La inestabilidad política abre fisuras en la democracia. A veces deriva en el quebrantamiento de la Constitución.
Aquél es un fenómeno presente en las últimas décadas en algunos países latinos y de Centroamérica.
La casi inexistencia de verdaderos partidos políticos, la mayoría explosionados por la aparición de movimientos, es el mejor caldo de cultivo para el populismo.
Igual para el surgimiento de personajes mesiánicos. Salidos de la nada, de pronto llegan al poder, incluso ante el asombro de ellos mismo, y no saben cómo proceder.
Los partidos -justo es decirlo- tampoco son la panacea. Pero, cuando menos, se conoce su ideología, a su militancia; son los responsables por los candidatos y, si triunfan, de su gestión.
Los electores, empobrecidos los más, sin acceso a salud, educación, trabajo, vivienda, servicios básicos, víctimas de la inseguridad, son presa fácil de los mesiánicos o de líderes cuyas promesas rebasan hasta lo inimaginable.
El caso del Perú puede ser un ejemplo. Seis presidentes en apenas cuatro años confirman la inestabilidad política y el aparecimiento de ilusos personajes, casi siempre embanderando la lucha de clases sociales, de considerarse antisistema, y hasta de prometer el paraíso.

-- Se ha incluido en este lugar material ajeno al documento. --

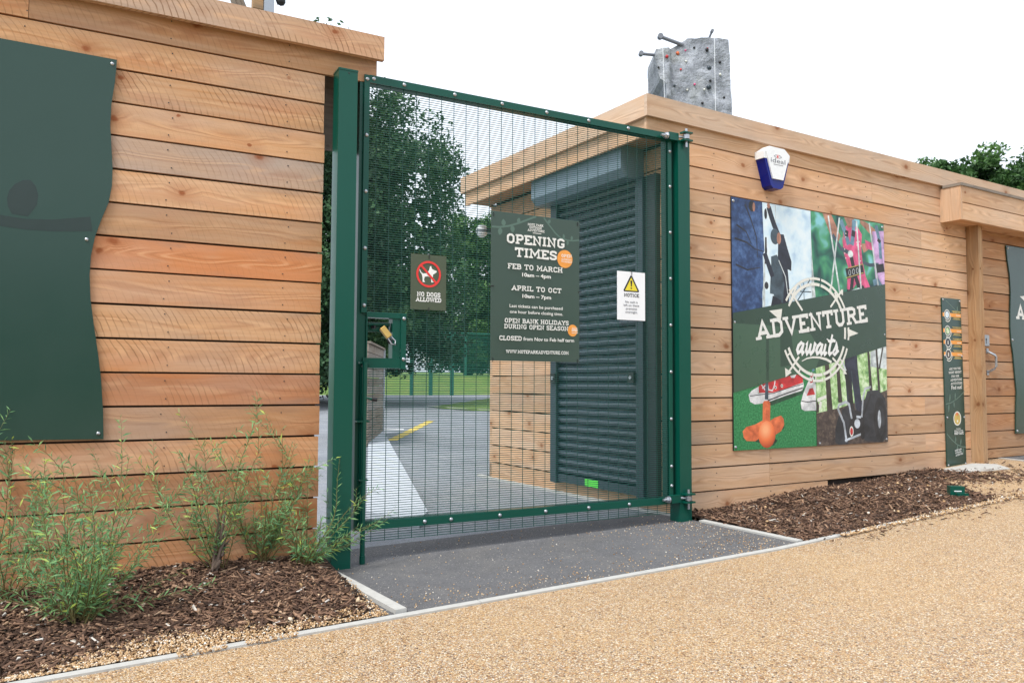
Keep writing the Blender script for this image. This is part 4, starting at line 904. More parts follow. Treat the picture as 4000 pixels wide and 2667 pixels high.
p(mb,'putter',(.305,.335),(.32,.35),(.37,.35),(.385,.335),(.380,.20),(.32,.18),(.30,.19)); p(mb,'putter',(.10,.09),(.13,.065),(.22,.06),(.31,.10),(.34,.17),(.32,.215),(.22,.18),(.13,.165),(.09,.135)); p(mb,'putter',(.37,.20),(.43,.225),(.50,.24),(.53,.215),(.535,.17),(.50,.125),(.45,.105),(.40,.09),(.36,.14))
disc(mb,S,.345,.105,.092,.098,pi['ball'],30)
mb.build('golf_photo', PMATS, pb)
mb = MB(); S.k = 220   # off-road vehicle photo
p(mb,'park',(.908,.12),(W_,.20),(W_,.80),(.908,.61)); p(mb,'rope',(1.60,.62),(W_,.60),(W_,.80),(1.60,.74)); p(mb,'cream',(.92,.335),(1.06,.375),(1.06,.40),(.92,.365)); p(mb,'dirt',(.908,0),(W_,0),(W_,.43),(1.55,.36),(1.20,.29),(.908,.25))
for a,b0,b1,w0 in ((1.07,.26,.64,.06),(1.20,.33,.68,.045),(1.60,.42,.76,.035),(1.71,.42,.78,.028)): st(mb,'brown',w0,(a,b0),(a-.03,b1),taper=lambda t: 1.15-.35*t)
st(mb,'brown',.018,(1.715,.60),(1.77,.78)); st(mb,'cream',.03,(.95,.29),(.96,.34))
p(mb,'brown',(.908,.25),(.935,.26),(.94,.31),(.91,.36))
p(mb,'denim',(1.26,.70),(1.42,.74),(1.43,.60),(1.46,.40),(1.50,.22),(1.42,.20),(1.36,.45),(1.35,.50),(1.37,.22),(1.30,.20),(1.27,.50)); st(mb,'black',.05,(1.27,.60),(1.33,.38),(1.37,.17)); st(mb,'rope',.022,(1.225,.67),(1.275,.58)); st(mb,'slate',.008,(1.345,.58),(1.40,.25))
p(mb,'tyre',(1.13,.02),(1.17,.0),(1.29,.0),(1.30,.20),(1.24,.25),(1.17,.22),(1.13,.12)); p(mb,'tyre',(1.50,.02),(1.74,.0),(1.80,.04),(1.815,.20),(1.79,.36),(1.70,.43),(1.55,.42),(1.49,.30))
disc(mb,S,1.715,.185,.085,.185,pi['black'],26); disc(mb,S,1.725,.18,.048,.125,pi['tyre'],22); disc(mb,S,1.705,.19,.022,.075,pi['chrome'],16)
p(mb,'black',(1.29,.03),(1.50,.08),(1.50,.24),(1.40,.27),(1.30,.24)); st(mb,'chrome',.022,(1.27,.02),(1.24,.17),(1.17,.28),(1.18,.31),(1.27,.335),(1.31,.315),(1.34,.20)); st(mb,'chrome',.018,(1.25,.03),(1.46,.075)); p(mb,'tyre',(1.21,.27),(1.28,.30),(1.33,.20),(1.30,.14),(1.23,.20)); disc(mb,S,1.335,.10,.026,.042,pi['cream'],14); disc(mb,S,1.335,.10,.018,.03,pi['shoe'],12)
disc(mb,S,1.41,.16,.038,.038,pi['chrome'],14); disc(mb,S,1.48,.07,.028,.04,pi['black'],12); st(mb,'chrome',.02,(1.40,.215),(1.46,.21)); st(mb,'chrome',.02,(1.47,.21),(1.49,.36),(1.52,.44),(1.60,.455)); st(mb,'black',.02,(1.49,.22),(1.60,.40))
mb.build('vehicle_photo', PMATS, pb)
mb = MB(); S.k = 300   # green band across the middle
p(mb,'band',(0,.978),(W_,1.311),(W_,.792),(.905,.598),(0,.41)); p(mb,'band2',(0,.905),(.28,.905),(.60,.90),(.85,.86),(.98,.72),(.905,.598),(0,.41)); st(mb,'band',.03,(.362,.86),(.356,.50)); p(mb,'band',(.50,.60),(.66,.62),(.62,.90),(.50,.88)); p(mb,'band',(1.25,.73),(1.46,.755),(1.50,.90),(1.38,.98),(1.28,.90))
mb.build('green_band', PMATS, pb)
mb = MB(); S.k = 360
cx, cy = .915, .895
for rad, w0 in ((.402,.020),(.357,.024)):
    for t0,t1 in ((25,80),(82,100),(101,149),(205,262),(263,281),(283,340),(-10,5)):
        stroke(mb,S,arc(cx,cy,rad,rad*.985,t0,t1,20),w0,pi['cream'])
for t in (48,62,118,212,238,268,296,322): 
    c_, s_ = math.cos(R(t)), math.sin(R(t)); stroke(mb,S,[(cx+.355*c_,cy+.35*s_),(cx+.405*c_,cy+.398*s_)],.014,pi['cream'])
for a in ([(.607,1.187),(.757,1.035)],[(.69,1.215),(.60,1.06)],[(1.093,1.079),(1.245,1.225)],[(1.21,1.08),(1.15,1.20)],[(.575,.55),(.709,.68)],[(1.266,.57),(1.108,.681)]): stroke(mb,S,a,.018,pi['cream'])
poly(mb,S,[(.381,1.013),(.525,1.035),(.508,.945)],pi['cream']); poly(mb,S,[(1.302,.920),(1.442,.886),(1.306,.850)],pi['cream']); poly(mb,S,[(1.222,1.195),(1.255,1.235),(1.252,1.18)],pi['cream']); poly(mb,S,[(.548,.595),(.553,.525),(.622,.560)],pi['cream']); poly(mb,S,[(1.25,.60),(1.285,.555),(1.235,.555)],pi['cream'])
stroke(mb,S,[(.741,.648),(.80,.670),(.87,.680),(.95,.680),(1.03,.668),(1.095,.645)],.020,pi['cream'],taper=lambda t: .35+.8*t)
mb.build('emblem', PMATS, pb)
mb = MB(); S.k = 460
slab_text(mb,S,'ADVENTURE',.242,.790,.138,1.345,0,math.atan(.1475),wt=.2)
mb.build('lettering', M['worn_white'], pb)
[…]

De esa forma, Pedro Castillo llegó a la Presidencia de la República, como en su tiempo Alberto Fujimori.
Fue víctima de sus errores, de su inexperiencia, de su desconocimiento de la realidad, de la voracidad de sus acólitos, ni se diga de la malquerencia de las élites peruanas.
Acusado de presunta corrupción, al tercer intento de destitución cayó víctima de su intentona golpista. Esta es una jugada política apetecida por quienes, a nivel internacional, comulgan con sus tesis y se convierten en dictadores o se perpetúan en el poder llamando a elecciones no transparentes.
Es el saldo de la inestabilidad política; de confiar el poder en el “menos pensado”, consecuencia, a lo mejor, de la confusión, de la poca educación política, y hasta dejarse considerar como simple masa de votantes.